First, Hearn didn't say what Williams accused him of saying. Hearn's actually stuck to his wording consistently, including in this Canadian Press story filed on Thursday.
Second, the media - at least CBC - got the story right the first time and continue to report Hearn accurately. The rest of the pack, CP and the Globe included, actually started riffing off Williams' misrepresentations. It's a nice job of spinning by the Premier, but frankly the reporters involved should be ashamed of themselves for such a a rudimentary failure of fact checking.
They fell for a stale ploy. After all, it's not the first time Williams has made a claim which is completely, totally, factually incorrect, is it?
Third, Hearn likely knew when he made the comments in the first place that the control-freakish guy on the Eighth would react badly to any suggestion that there might be some alternate source of power in the province than Himself. he said it, in part to provoke a reaction and in getting it demonstrated that he can actually stay one step ahead of the Premier.
Hearn could back off when Danny went ballistic without any real political loss. After all, what Hearn said was true. He has friends in Danny's caucus and, more importantly, every federal nickel spent in Newfoundland and Labrador flows across the regional minister's desk. That truth may cause the Premier to squeal, but it is still the truth even if Hearn appears to some to back off the remarks.
Fourth, as for O'Brien, well, we can conclude that he was just a casualty in the completely made-up story of spies in the Tory caucus. You see, there are a couple of spots in the O'Brien comments to VOCM where he notes that he used to be good friends with Loyola, that they come from the same part of the shore and so forth. Williams notes that Loyola used to have friends in caucus, obviously an oblique reference to Fabian Manning and Loyola Sullivan both of whom have the distinctive twang of the boys from the Southern Shore.
Aside from insulting and embarrassing himself simultaneously, the only thing poor Kevin gained was a perpetual could of suspicion. After all, a paranoid would ask, why would he have needed to profess his loyalty if there was no reason for him to feel guilty in the first place?

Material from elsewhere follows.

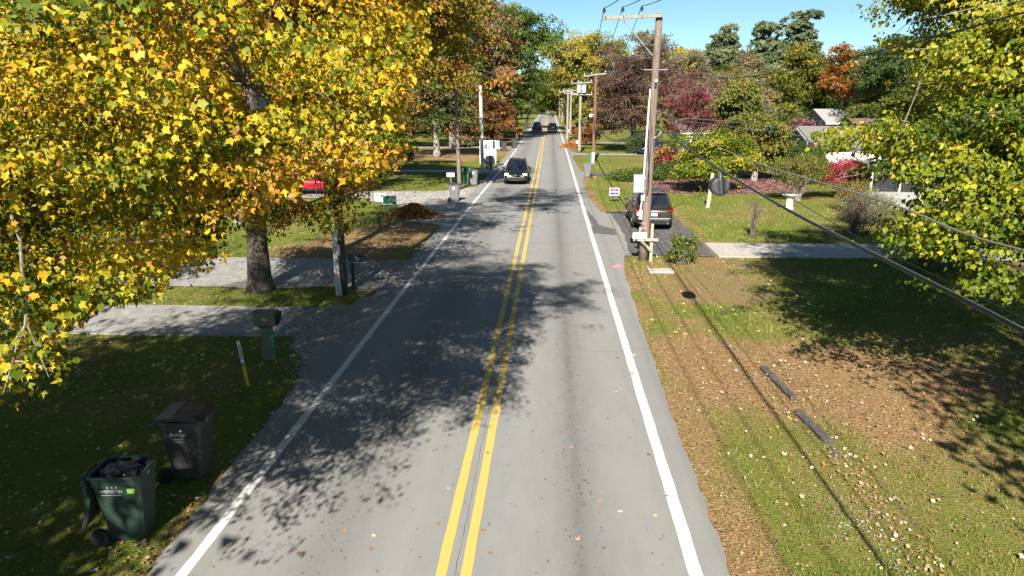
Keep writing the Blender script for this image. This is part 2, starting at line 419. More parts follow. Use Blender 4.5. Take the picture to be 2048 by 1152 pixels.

That leads us to the fifth point, namely that for all Williams' own paranoia and his apparently manic obsession with control, the nervous nellies who called him to assure The Boss of their loyalty actually are actually not Hearn's agents.
That is, if the agents ever existed in the first place, of course.
You see, the hallmark of a true double agent is that he or she appears more consistently and genuinely loyal to The Boss, all the while never drawing any attention to himself or herself.
They blend in.
And the Captain of the local ship of state will never suspect that there is a duplicate key to the wardroom so they can eat the strawberries, either.